George H. Sheldon is the Acting Assistant Secretary for the Administration for Children and Families (ACF) under the U.S. Department of Health and Human Services. ACF oversees and finances social and economic programs for vulnerable children and families. Starting May 16, 2011, he served as Senior Advisor to David Hansell until his departure on June 17, when Sheldon became Principal Deputy Assistant Secretary and Acting Assistant Secretary at ACF.
Born in June 1947 in Wildwood, New Jersey, at age seven Sheldon moved to Plant City, Florida, and grew up there. He attended American University and Florida Southern College before earning his B.A. at Florida State University in 1969; he later earned a J.D. from Florida State in 1978.
Sheldon began his career in 1967 with the Florida Department of State and then became an aide to Democratic State Senator Reubin Askew. When Askew was elected Governor in 1970, Sheldon helped organize the new administration by running the transition office, and later served as assistant to the Deputy Secretary of the Department of Health and Rehabilitative Services (the forerunner of today’s
Department of Children and Families (DCF)) while attending law school.
In the early 1970s, Sheldon established in Tampa what became a model drug abuse prevention and treatment program. As executive director in 1971, Sheldon increased by over 400% the services provided by the Hillsborough Association for Retarded Citizens, managing a staff of close to one hundred. From 1975 to 1983, Sheldon served in the Florida House of Representatives as a Democrat, where his key legislative accomplishments included the Nursing Home Reform Act of 1976, which he wrote, and the Community Care for the Elderly Act of 1976, which he co-sponsored.
After an unsuccessful 1984 campaign for Congress, Sheldon went back to private law practice, joining the law firm of
Levine, Freedman, Hirsch and Levinson in Tampa. In 1987 he established a consulting firm, Sheldon, Cusick and Associates, and successfully lobbied for initial funding of $52 million for computers in the classroom and for increased funding in subsequent years.
Sheldon returned to public service in 1999, serving as Deputy Attorney General for Central Florida under Attorney General Bob Butterworth, the same man he would later succeed at DCF. After the 2002 elections, in which Sheldon ran unsuccessfully in the Democratic primary for Florida Attorney General and Republican Jeb Bush was elected Governor, Sheldon left government.
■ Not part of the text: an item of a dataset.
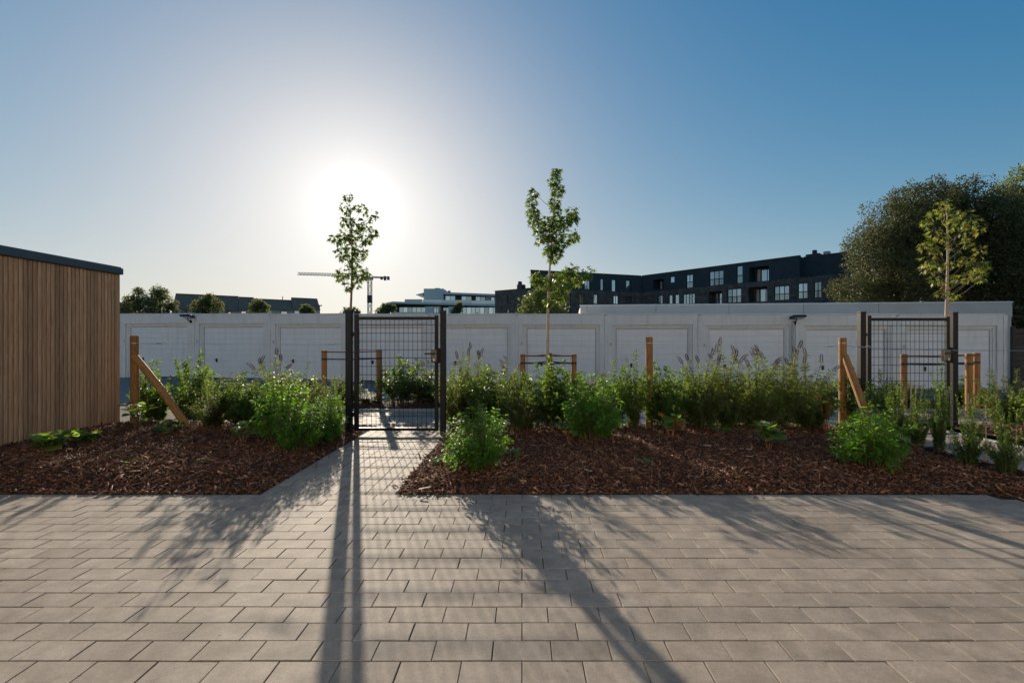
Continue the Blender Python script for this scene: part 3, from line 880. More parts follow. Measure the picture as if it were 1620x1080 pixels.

From August 2003 to January 2007, he was Associate Dean for Student and Alumni Services at St. Thomas University School of Law in Miami.
Sheldon began his tenure with DCF in February 2007, serving as assistant secretary for operations until August 2008, and then as Secretary of DCF until May 2011. He was appointed to both posts by Governor Charlie Crist, a moderate Republican against whom in 2000 Sheldon had run unsuccessfully for state education commissioner. In a
harsh campaign, Crist briefly ran a TV spot attacking Sheldon for a 1984 DUI arrest and his earlier support of a bill to keep first-time marijuana offenders out of jail. Crist quickly pulled the ad, however, which coincided with the surfacing of
George W. Bush’s 1976 DUI in Maine.
During his time at DCF, Sheldon
opposed Florida’s legislative ban on gay adoption, which was
overturned in 2010. The agency saw a 36% reduction in children in out-of-home care, and Florida achieved the nation’s highest rate of adoptions among foster children for two years.
A lifelong Democrat, Sheldon has contributed $10,339 to Democratic candidates and causes since 1990, including $500 to the Democratic National Committee, $1,000 to Bill Clinton’s 1992 presidential campaign, $1,500 to Clinton’s 1996 re-election campaign, $1,000 to Robert Wexler’s 1996 Congressional campaign, and $1,500 to Bill Nelson’s successful 1996 Senate campaign.